Have you ever trembled a little on the inside before assuming a responsibility or responding to that vocation that you know for sure God is asking you to say yes to? Or, have you ever trembled, physically or spiritually, in the face of present or future suffering?If so, then don’t worry, you are in the company of many other Christians of good-will, even saints. On the occasion of the memorial of Sts. Isaac Jogues, John de Brebeuf and Companion Martyrs, I would like to share with you some inspiring words from a letter that St. Isaac Jogues wrote to his superior admitting to the fact that he himself “trembled” before God’s will.
He wrote it on the occasion of having received news that he would be returning to his mission among the Hurons. This is no small detail in the life of St. Isaac Jogues, considering that prior to receiving this letter he had already spent 13 months in captivity among the Iroqoius, where he was forced to endure freezing temperatures, undernourishment, unimaginable tortures, grotesque living conditions, and the deprivation of sacramental consolation. What’s even more noteworthy is the fact that he asked to return. He wasn’t be forced to go back. He willingly wanted to leave behind his new found comforts and securities of Old France, for a new martyrdom in New France.He writes, “Reverend Father, at first my heart was seized with fear that what my soul had longed for and prized exceedingly was really going to happen. My poor nature, which remembered all that had gone before,
trembled. But our Lord, in his goodness,
calmed me, and
will calm me still more. Yes, Father, I desire all that our Lord desires, and I desire it at the risk of a thousand lives. Ah, how sorry I would be to lose such a wonderful opportunity, an opportunity in which my ministry might perhaps provide the only means of salvation to certain souls. I hope that God’s goodness, which has never failed me on former occasions, will still continue to assist me and that
he and I, we together, will be able to trample underfoot all the difficulties that beset us. It frightens me to be ‘in the midst of fallen peoples’ alone, without Holy Mass, without Holy Communion, without confession–without sacraments and sacramentals. Nevertheless, God’s holy will and his sweet command are well worth that deprivation.” [1]

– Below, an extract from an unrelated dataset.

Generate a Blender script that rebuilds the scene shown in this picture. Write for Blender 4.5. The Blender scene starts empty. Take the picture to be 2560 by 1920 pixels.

These words reveal a man–and a saint–who knew how to “dangle” from Divine Providence. They also show us that Jogues is a shining example of how if we want to reach holiness in this life we have to be more than just resigned to God’s will, we have to love it through holy indifference. As St. Francis de Sales writes, “Resignation prefers God’s will above all things, yet it does not cease to love many other things in addition to God’s will. Holy indifference goes beyond resignation, for it loves nothing except for love of God’s will…The indifferent heart loves tribulation as much as consolation, although the latter is more agreeable in itself. It even has greater love for tribulation, because it sees in it nothing to be loved except the mark of God’s will…What does it matter whether God’s will is offered to me in tribulation or in consolation? In each of them, I neither desire nor seek anything except the divine will, which is better seen, because no other beauty is present there but that of God’s most holy, eternal good pleasure.” [2]
St. Isaac Jogues was truly a man of great confidence and holy indifference. He knew that his return to New France would be a new martyrdom, but he loved God more than his own life. He knew that for love of God and the salvation of souls, it was a sacrifice worth making. As we pray in the Collect prayer for today’s memorial, may our love for God’s will be “strengthened day by day” through the witness and intercession of this holy priest and that of his companion martyrs.